En cinq mois de procès Bemba, l’accusation a appelé à comparaître deux témoins experts, un témoin général et 12 victimes ou témoins des supposés crimes de guerre. La plupart des témoins des procès qui se sont déroulés jusqu’à présent devant la CPI ont bénéficié de mesures de protection, notamment de la déformation numérique de la voix et du visage ainsi que de l’utilisation de pseudonymes. Ces mesures sont destinées à protéger les témoins contre d’éventuelles représailles si leurs identités étaient dévoilées au public.
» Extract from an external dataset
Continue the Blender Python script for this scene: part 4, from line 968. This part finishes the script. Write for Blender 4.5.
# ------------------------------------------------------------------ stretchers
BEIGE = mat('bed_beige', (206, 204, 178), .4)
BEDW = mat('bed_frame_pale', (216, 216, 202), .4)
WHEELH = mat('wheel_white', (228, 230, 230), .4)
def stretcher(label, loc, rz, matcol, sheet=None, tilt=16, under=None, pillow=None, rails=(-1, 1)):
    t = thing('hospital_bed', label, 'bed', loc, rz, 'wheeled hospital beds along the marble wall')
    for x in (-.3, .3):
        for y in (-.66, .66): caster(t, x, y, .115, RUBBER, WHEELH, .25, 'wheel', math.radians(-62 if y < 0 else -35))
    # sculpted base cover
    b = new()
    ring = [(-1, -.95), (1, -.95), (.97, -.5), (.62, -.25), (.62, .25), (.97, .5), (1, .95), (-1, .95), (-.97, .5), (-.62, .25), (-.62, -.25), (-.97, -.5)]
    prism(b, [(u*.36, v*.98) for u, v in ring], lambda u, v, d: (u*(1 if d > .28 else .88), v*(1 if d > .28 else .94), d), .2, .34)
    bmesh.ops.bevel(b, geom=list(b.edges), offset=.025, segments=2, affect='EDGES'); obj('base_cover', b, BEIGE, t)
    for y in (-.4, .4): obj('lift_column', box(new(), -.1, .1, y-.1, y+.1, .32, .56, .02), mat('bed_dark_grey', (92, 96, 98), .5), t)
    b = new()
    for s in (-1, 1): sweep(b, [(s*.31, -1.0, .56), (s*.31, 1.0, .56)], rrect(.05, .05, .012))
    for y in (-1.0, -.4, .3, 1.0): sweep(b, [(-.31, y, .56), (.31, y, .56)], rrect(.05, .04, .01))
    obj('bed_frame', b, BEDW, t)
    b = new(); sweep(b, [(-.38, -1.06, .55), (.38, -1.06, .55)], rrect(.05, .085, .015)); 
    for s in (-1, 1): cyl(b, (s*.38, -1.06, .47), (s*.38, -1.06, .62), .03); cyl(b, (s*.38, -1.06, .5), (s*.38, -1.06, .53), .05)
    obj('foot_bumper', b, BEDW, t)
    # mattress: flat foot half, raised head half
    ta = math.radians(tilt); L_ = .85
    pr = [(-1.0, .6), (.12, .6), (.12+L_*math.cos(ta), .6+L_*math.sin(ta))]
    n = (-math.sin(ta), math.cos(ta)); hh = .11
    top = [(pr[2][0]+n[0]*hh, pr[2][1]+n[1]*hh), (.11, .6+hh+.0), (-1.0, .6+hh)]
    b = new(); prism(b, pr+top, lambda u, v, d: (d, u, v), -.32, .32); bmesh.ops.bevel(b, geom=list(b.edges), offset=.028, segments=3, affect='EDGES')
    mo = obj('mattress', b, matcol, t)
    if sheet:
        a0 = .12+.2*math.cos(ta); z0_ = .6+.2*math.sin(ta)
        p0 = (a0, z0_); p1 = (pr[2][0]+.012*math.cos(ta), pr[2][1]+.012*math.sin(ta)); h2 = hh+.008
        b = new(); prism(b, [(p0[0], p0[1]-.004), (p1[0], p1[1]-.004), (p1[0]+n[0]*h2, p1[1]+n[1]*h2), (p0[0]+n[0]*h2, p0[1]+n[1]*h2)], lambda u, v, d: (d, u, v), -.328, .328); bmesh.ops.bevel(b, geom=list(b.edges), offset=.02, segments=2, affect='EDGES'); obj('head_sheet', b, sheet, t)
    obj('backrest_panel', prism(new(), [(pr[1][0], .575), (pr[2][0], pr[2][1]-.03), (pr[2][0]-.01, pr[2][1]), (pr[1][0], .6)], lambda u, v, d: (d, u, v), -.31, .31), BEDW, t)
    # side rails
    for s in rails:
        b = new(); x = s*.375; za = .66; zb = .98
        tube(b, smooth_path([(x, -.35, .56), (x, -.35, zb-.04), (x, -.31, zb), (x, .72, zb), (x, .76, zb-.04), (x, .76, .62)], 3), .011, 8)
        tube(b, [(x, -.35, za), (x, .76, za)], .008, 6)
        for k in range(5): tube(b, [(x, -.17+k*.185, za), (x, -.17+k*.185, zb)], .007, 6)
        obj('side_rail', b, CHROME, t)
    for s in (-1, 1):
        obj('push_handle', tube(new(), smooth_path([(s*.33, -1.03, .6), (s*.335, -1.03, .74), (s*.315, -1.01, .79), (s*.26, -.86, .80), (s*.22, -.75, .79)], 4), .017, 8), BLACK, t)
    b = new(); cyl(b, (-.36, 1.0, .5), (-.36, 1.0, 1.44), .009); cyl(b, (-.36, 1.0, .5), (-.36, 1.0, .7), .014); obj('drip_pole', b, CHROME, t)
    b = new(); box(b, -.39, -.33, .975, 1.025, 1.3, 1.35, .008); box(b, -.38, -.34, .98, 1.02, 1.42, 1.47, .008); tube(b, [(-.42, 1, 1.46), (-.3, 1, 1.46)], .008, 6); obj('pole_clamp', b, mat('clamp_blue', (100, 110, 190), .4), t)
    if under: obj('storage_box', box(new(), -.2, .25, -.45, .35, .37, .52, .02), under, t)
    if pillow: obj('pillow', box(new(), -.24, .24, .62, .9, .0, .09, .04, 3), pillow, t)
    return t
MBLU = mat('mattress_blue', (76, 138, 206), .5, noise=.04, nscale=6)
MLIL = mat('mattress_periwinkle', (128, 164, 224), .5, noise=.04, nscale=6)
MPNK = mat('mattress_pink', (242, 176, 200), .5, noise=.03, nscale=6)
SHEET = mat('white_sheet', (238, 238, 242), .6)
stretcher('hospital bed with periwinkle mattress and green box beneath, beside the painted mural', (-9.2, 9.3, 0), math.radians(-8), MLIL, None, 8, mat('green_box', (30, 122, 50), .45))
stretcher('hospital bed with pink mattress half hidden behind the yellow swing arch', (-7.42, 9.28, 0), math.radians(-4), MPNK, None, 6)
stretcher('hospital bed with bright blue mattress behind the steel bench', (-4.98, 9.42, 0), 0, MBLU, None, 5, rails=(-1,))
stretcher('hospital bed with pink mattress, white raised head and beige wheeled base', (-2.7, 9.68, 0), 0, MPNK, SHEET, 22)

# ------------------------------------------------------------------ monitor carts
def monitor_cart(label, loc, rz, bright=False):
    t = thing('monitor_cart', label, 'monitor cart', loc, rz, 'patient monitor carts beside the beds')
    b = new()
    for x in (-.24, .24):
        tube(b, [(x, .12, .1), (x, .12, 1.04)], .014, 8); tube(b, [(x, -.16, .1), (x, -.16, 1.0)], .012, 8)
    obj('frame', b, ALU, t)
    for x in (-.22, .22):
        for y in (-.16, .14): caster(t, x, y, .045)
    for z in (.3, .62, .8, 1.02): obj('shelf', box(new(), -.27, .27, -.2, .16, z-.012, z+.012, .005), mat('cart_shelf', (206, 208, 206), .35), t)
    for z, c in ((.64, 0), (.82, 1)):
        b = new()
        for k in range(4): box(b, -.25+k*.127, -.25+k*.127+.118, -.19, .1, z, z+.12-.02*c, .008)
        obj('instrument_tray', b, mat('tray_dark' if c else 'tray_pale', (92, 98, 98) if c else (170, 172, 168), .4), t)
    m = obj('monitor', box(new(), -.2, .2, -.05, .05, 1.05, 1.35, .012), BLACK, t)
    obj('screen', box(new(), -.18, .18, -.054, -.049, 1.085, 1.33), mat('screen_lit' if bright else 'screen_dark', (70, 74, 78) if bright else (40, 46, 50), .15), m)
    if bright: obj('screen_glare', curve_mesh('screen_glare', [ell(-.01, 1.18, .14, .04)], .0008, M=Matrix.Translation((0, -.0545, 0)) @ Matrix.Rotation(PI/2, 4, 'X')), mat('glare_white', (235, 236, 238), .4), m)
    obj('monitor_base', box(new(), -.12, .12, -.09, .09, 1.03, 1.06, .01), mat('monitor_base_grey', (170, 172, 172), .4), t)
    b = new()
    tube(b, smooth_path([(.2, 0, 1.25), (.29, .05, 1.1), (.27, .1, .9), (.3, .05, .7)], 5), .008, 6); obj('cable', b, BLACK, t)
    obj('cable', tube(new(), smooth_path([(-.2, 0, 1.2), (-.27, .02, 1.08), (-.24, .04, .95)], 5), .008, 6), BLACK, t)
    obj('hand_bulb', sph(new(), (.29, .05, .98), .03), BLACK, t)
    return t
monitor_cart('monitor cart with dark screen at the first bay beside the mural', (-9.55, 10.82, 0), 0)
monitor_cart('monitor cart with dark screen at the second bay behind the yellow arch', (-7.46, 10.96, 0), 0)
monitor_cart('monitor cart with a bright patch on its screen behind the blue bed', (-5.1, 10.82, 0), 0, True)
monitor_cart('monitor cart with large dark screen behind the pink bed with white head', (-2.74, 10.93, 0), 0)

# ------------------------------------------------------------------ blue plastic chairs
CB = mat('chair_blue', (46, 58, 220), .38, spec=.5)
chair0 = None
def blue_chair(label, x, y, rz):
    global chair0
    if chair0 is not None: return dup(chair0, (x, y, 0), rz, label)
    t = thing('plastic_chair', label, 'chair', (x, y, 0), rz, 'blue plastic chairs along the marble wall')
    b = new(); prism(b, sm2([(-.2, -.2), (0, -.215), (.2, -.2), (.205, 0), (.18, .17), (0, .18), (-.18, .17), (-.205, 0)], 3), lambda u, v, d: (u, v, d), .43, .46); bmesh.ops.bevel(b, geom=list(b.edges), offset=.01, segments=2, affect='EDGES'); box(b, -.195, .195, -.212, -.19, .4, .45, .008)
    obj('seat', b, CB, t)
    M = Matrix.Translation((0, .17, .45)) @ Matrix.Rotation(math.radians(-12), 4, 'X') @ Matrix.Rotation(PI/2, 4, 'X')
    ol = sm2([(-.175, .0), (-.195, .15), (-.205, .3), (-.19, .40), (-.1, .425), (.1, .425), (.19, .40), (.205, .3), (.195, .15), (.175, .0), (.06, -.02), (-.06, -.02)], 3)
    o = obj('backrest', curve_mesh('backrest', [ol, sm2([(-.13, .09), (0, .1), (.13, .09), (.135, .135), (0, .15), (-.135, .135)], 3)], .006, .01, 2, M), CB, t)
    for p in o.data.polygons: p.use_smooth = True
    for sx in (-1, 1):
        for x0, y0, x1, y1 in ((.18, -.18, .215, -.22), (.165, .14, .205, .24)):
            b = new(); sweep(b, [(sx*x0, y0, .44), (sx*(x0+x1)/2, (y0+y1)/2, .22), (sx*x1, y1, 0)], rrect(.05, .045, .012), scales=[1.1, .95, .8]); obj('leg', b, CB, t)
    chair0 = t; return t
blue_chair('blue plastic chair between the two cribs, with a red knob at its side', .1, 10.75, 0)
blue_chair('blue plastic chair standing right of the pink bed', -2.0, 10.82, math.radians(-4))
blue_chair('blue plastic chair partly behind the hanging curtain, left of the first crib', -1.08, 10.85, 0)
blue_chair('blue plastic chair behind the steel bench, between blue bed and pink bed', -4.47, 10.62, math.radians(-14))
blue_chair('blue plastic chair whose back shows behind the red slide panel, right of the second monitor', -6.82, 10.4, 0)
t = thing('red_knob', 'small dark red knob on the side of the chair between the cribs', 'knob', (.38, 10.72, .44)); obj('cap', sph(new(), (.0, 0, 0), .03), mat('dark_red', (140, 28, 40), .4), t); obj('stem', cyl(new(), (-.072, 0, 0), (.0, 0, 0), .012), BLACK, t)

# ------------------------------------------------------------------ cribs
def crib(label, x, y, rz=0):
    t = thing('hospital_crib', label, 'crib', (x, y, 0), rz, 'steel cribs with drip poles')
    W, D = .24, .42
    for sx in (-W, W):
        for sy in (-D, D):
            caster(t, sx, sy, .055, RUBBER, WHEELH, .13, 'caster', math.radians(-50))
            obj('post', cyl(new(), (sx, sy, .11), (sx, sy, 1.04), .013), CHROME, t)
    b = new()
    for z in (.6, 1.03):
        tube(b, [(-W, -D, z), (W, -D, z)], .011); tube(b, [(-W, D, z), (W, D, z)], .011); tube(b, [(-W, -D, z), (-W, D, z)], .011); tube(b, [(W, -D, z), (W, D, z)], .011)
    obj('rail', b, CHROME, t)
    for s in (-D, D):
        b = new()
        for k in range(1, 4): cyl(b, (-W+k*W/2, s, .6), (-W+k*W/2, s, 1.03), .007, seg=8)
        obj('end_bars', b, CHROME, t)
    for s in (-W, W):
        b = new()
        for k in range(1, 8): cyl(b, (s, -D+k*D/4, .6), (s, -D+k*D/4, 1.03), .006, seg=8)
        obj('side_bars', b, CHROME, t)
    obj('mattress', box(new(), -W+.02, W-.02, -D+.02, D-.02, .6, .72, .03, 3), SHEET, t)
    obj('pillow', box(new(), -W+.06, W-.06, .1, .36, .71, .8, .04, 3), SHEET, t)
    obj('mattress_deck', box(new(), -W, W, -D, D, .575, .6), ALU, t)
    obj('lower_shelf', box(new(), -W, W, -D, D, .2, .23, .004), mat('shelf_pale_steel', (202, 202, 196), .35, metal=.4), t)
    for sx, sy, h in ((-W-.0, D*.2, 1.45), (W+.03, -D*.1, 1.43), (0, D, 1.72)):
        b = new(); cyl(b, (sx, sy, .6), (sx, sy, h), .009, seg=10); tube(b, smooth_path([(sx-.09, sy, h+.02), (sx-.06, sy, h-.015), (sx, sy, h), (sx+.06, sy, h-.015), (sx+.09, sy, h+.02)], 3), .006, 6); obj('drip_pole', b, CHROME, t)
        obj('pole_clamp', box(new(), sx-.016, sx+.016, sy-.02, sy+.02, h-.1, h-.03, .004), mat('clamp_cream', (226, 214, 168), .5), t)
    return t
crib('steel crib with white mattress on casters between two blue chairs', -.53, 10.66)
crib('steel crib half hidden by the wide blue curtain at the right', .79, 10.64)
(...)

Par ailleurs, les juges du procès ont rejeté jeudi une demande déposée par les représentants légaux des victimes participant au procès. En rendant sa décision orale, le juge président Sylvia Steiner a indiqué qu’Assingambi Zarambaud n’avait pas fourni de justification suffisante pour les motifs pour lesquels il souhaitait interroger le ‘‘témoin 6’’ Selon le juge, les avocats des victimes doivent démontrer que le témoignage d’un témoin particulier est d’un intérêt personnel pour les victimes qu’ils représentent avant qu’ils ne soient autorisés à interroger ce témoin.
Le juge Steiner a déclaré que, dans la demande de M. Zarambaud pour interroger le ‘‘témoin 6’’, il n’avait apporté qu’une seule justification aux raisons pour lesquelles l’intérêt personnel des victimes qu’il représentait seraient affecté. Cette justification était que le témoignage du ‘‘témoin 6’’ était crucial pour les intérêts de la victime qu’il représentait. Les juges ont conclu que cette justification était insuffisante puisqu’il n’avait donné aucune indication sur la manière dont le témoignage du ‘‘témoin 6’’ pourraient affecter l’intérêt personnel des victimes représentées par M. Zarambaud.
Les juges ont autorisé M. Zarambaud, “à titre exceptionnel”, à soumettre une nouvelle demande détaillant les motifs pour lesquels les intérêts personnels des victimes qu’il représente seraient affectés par le témoignage du ‘‘témoin 6’’.
Le procès reprendra le lundi 4 avril pour entendre le témoignage du ‘‘témoin 6’’.